In recent years there have been a number of Home Office studies, principally the British crime surveys of 1982 and 1984, which, among other issues, covered the fear of going out after dark. The studies revealed that such fear among women and the elderly was substantial, particularly in some locations, but that levels of fear were frequently in excess of an objective assessment of the risk. Fieldwork is currently taking place for the 1988 British crime survey which will cover this issue again.Surveys by other organisations (for example the November 1987 poll by MORI for

Readers' Digest and an October poll for Help the Aged) have confirmed that fear of crime is a significant problem, especially for women and the elderly.

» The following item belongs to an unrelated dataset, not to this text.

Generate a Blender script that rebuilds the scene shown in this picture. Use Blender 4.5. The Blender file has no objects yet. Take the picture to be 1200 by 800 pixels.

Chief officers of police and organisations such as Help the Aged and Age Concern give special attention to the particular needs of women and elderly people in the issue of crime prevention advice and guidance. The new Home Office handbook "Practical Ways to Crack Crime", which is freely available, contains sound, practical guidance specifically addressed to both groups. In addition, Government programmes such as the community or estate action programme and our plans to improve crime prevention on public transport are of particular benefit to potentially vulnerable groups.

We are satisfied that the police pay particular attention to the concerns of women and the elderly in planning local crime prevention campaigns. We are, however, keen to work closely with responsible organisations representing the interests of women and pensioners in reducing the fear of crime; and I and colleagues have meetings, from time to time, with such groups at local and national levels.